OPENING the fall announcements issue of Publishers Weekly each year is like being poised at the top of a roller coaster: you know everything's going to go by in a whirl but that the ride has to end, sometime. Meanwhile, there are a lot of books.

The ads are where the action is. Stacked up front, alphabetically, engorging the normally svelte trade journal, they mirror the hopes of hundreds of authors and editors. In 1981 there were 277 pages of Publishers' advertisements; this year there are slightly fewer, 253, beginning with Abingdon (An Illustrated Life of Jesus, using reproductions from the National Gallery) and ending with Yale University Press (The Last Country Houses by Clive Aslet, to follow their success with the several Mark Girouard books, Like The English Country House). In between, you won't find Judge Crater's memoirs or Count Leo Tolstoy's Pirogi Cookbook -- at least, not this year -- but let's not quibble. Every Christmas selling season, it seems, publishers reinvent the wheel, and the industry, experiencing mass amnesia, kicks into high gear.

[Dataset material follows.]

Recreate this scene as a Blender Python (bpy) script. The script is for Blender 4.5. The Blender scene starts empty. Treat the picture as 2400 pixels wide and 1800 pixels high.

Anyone might tell you that there's going to be a new Kurt Vonnegut novel this year (Deadeye Dick, Delacorte) or new Ann Beattie short stories (collected in The Burning House, Knopf), a new Pauline Kael collection (5001 Nights at the Movies, Holt) or a new Judith Krantz confection (Mistral's Daughter, Crown). (This last, scheduled for January, will probably turn up in bookstores by the time you set your clocks back.) You might have even heard already on the grapevine that Hamilton Jordan's account of the last year of Jimmy Carter's presidency (Crisis, Putnam) has mightily surprised hardened readers whose expectations of the former aide's writing talents were, shall we say, minimal. But there are other ways to look at the whizzing, swirling, pleading pages (Buy me# Read me# Review me#). One can shun the obvious Important Titles and opt for a little idiosyncracy.